Without a search warrant, the Fourth Amendment generally prohibits police from entering a home after its owner has denied them access. Notably, a 2003 decision by the U.S. Supreme Court clarified that an occupant of a home can exercise this right, and consequently prevent police from lawfully entering, even if another person in the home would consent to the police’s entry.

Yet in a recent case involving the warrantless search of a home, the U.S. Supreme Court recently determined that a girlfriend had the authority to invite police into a home, even after her boyfriend had objected and been arrested.

However, there are additional circumstances that may distinguish -- or perhaps limit -- the precedential effect of this decision. The police had received a tip that the alleged perpetrator of a recent robbery was in a nearby apartment. Yet when they arrived at the apartment door, the police claimed that they heard screaming from inside. They also claimed that the girlfriend who answered the door had a bloody shirt and a bump on her nose.

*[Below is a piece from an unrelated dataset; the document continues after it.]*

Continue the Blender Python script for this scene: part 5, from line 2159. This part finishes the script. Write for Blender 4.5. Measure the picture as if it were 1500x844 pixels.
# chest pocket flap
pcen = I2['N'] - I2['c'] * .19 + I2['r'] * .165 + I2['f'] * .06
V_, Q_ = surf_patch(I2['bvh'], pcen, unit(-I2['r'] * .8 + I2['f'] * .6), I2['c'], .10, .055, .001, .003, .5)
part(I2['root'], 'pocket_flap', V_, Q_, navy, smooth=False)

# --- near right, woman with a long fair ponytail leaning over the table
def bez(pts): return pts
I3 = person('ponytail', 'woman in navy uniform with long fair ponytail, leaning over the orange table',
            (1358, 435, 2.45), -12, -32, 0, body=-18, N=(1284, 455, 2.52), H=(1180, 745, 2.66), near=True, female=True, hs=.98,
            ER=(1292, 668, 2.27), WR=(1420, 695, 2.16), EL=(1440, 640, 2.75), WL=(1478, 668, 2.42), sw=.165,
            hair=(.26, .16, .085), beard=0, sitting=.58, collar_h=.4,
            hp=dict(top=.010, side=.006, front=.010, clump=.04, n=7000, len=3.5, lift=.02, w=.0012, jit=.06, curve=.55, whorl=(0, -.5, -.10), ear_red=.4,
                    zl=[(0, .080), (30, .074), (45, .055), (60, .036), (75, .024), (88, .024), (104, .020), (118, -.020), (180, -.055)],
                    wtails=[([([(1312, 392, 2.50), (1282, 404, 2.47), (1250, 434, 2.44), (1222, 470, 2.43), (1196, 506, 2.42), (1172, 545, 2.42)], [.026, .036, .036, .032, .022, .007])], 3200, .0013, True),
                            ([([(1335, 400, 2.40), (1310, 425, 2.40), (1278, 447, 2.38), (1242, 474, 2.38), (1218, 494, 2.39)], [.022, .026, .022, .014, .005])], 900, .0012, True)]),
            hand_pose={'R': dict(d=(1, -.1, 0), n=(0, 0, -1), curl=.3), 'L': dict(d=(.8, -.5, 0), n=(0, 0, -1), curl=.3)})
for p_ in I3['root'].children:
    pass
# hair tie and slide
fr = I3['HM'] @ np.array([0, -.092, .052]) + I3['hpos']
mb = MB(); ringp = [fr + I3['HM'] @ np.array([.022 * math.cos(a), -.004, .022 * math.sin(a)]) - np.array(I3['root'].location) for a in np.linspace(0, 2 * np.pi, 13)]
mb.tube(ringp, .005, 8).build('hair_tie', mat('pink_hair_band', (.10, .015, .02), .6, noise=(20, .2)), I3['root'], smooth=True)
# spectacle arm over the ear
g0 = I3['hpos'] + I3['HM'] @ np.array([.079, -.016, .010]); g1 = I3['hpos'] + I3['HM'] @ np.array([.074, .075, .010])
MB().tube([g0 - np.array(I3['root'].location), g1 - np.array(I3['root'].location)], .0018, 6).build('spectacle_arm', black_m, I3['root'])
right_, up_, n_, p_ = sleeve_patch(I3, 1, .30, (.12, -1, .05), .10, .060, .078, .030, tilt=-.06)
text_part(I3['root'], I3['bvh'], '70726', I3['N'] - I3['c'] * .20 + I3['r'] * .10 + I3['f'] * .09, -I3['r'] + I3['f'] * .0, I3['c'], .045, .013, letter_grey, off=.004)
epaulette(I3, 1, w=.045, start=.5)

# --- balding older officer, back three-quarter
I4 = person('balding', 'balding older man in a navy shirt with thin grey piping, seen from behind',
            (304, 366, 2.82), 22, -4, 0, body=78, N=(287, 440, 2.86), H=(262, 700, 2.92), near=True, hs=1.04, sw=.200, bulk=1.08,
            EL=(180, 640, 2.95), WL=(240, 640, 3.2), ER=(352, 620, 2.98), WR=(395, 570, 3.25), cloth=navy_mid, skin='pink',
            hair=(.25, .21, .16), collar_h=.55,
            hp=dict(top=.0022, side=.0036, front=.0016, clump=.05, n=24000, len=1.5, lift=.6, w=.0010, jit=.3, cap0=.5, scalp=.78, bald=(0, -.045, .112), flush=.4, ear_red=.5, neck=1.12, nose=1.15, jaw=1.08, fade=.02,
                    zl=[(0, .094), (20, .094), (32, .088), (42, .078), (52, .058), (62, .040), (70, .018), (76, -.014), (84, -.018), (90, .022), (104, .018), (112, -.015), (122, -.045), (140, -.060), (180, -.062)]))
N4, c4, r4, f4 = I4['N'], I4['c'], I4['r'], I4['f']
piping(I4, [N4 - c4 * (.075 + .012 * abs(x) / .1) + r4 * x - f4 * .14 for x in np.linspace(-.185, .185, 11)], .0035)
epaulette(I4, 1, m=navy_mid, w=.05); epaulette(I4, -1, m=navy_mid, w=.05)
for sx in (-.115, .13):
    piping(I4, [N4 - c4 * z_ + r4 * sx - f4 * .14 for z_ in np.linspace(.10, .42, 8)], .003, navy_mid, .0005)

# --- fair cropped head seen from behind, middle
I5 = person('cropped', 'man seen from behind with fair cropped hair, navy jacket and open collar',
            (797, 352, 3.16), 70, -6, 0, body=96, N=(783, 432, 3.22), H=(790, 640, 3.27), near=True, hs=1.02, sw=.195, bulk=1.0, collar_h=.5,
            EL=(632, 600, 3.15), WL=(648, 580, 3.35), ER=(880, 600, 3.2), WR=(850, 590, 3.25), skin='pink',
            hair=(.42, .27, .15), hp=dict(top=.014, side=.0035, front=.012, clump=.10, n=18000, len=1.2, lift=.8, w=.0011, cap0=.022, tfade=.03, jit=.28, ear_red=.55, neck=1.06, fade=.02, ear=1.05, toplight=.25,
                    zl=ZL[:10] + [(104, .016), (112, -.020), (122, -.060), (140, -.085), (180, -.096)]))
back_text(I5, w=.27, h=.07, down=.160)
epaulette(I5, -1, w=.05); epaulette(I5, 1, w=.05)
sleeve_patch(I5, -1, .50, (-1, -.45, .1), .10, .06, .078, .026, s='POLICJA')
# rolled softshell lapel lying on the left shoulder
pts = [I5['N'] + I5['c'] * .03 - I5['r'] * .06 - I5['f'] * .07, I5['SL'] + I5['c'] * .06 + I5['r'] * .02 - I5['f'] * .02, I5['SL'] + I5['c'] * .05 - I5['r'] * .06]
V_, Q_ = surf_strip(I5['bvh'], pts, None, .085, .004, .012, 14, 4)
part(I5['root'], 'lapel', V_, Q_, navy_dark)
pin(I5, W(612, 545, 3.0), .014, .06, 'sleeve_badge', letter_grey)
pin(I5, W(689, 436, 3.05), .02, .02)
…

Fearing a domestic violence issue, the police arrested the boyfriend when he also came to the door. The robbery victim identified the boyfriend back at the local police station. Although the boyfriend did not consent to police searching his apartment, the girlfriend reportedly gave permission about an hour after her boyfriend’s arrest. Police then found weapons in the apartment.

As this post illustrates, the law governing searches and seizures is complex and constantly changing. For any facing criminal charges as a result of a police search or domestic violence dispute, an experienced criminal defense attorney may be able to find challenges to the police procedures.